2.4 Indicação precisa da dúvida

A consulta indica de forma precisa qual a dúvida do Consulente, atendendo ao disposto no inciso IV do artigo 104 da Res. nº TC-06/01.

2.5 Parecer da Assessoria Jurídica

A consulta não se faz acompanhada do parecer jurídico do ente Consulente, desatendendo o pressuposto estabelecido no inciso V do artigo 104 da Res. nº 06/01.

2.6. Do exame dos pressupostos de admissibilidade

Da análise dos pressupostos de admissibilidade, constatou-se que somente o requisito previsto no art. 104, V do Regimento Interno (instruída com parecer da assessoria jurídica do órgão consulente) não restou preenchido. Nesse caso, o § 2° do art. 105 do RI permite ao Tribunal Pleno o conhecimento da consulta, cabendo esta ponderação ao Exmo. Relator, bem como aos demais julgadores.

3. DISCUSSÃO

A retroatividade dos efeitos de uma norma é tema controvertido. Isso ocorre porque, embora a Constituição Federal não a vede expressamente, a retroatividade poderia interferir, segundo alguns doutrinadores, na garantia da segurança jurídica, da moralidade e da legalidade administrativa.

De forma expressa, a Constituição Federal vedou a retroatividade penal (art. 5°, XL) e a cobrança de tributos de fatos geradores anteriores à vigência da lei (art. 150, III, 'a').

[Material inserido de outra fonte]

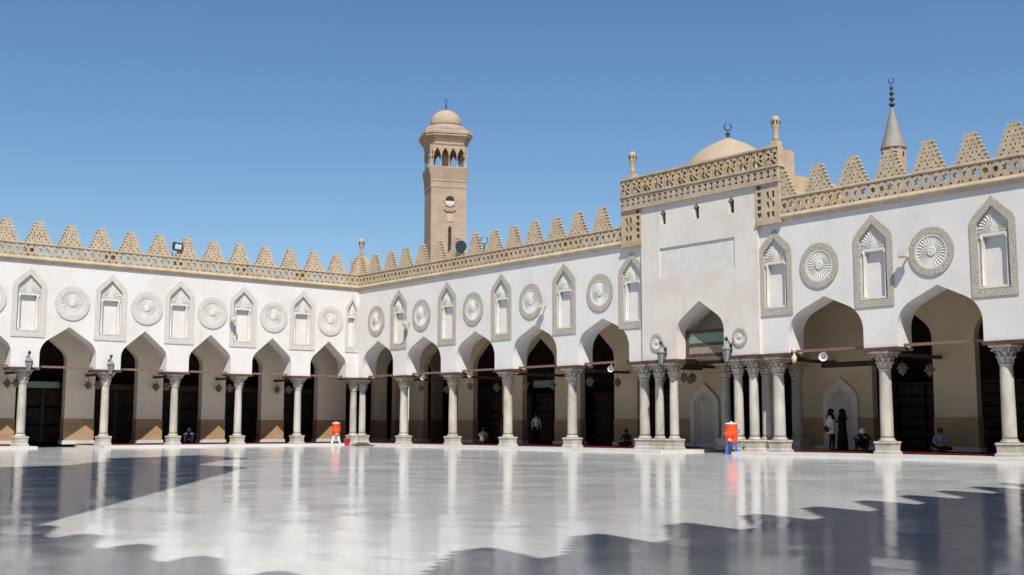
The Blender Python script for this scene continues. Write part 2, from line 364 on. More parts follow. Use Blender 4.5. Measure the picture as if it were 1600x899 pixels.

Além disso, a Carta Magna da República manteve a proteção à tríade direito adquirido, ato jurídico perfeito e coisa julgada (art. 5°, XXXVI), amparada desde 1942 pelo Decreto-lei n° 4.657/42 (Lei de Introdução ao Código Civil Brasileiro - LICC)1. Rege o dispositivo constitucional:

Art. 5º Todos são iguais perante a lei, sem distinção de qualquer natureza, garantindo-se aos brasileiros e aos estrangeiros residentes no País a inviolabilidade do direito à vida, à liberdade, à igualdade, à segurança e à propriedade, nos termos seguintes:

(...)

XXXVI - a lei não prejudicará o direito adquirido, o ato jurídico perfeito e a coisa julgada;

Especificamente quando ao início do prazo de vigência das leis pátrias, a LICC dispõe:

Art. 1°. Salvo disposição contrária, a lei começa a vigorar em todo o país quarenta e cinco dias depois de oficialmente publicada.

(...)

Dos que não admitem a atribuição de efeito retroativo à norma, Celso Ribeiro Bastos aduz que somente a Constituição de 1937 previu a possibilidade de retroação da lei:

Salvo a Constituição de 1937, toda as demais Constituições mantiveram-se fiéis à sacrossanta irretroatividade, respeitada, sempre, a formulação técnica consistente no resguardo da já clássica trilogia (direito adquirido, ato jurídico perfeito e coisa julgada).2

Nos termos do Parecer 0263/09 do Instituto Brasileiro de Administração Municipal - IBAM, de lavra do Assessor Jurídico Gustavo da Costa Ferreira M. dos Santos, salvo em casos excepcionais, é inviável a edição de leis e demais atos normativos com efeitos retroativos:

Todavia, ao discorrer sobre a retroatividade de leis, os Tribunais, de forma majoritária, vem admitindo sua possibilidade jurídica na forma de exceção, desde que haja expressa disposição no texto legal, posto que não se presume, além do dever de respeitar o direito adquirido, o ato jurídico perfeito e a coisa julgada, conforme art. 5°, XXXVI da Constituição Federal e art. 6° da Lei de Introdução ao Código Civil.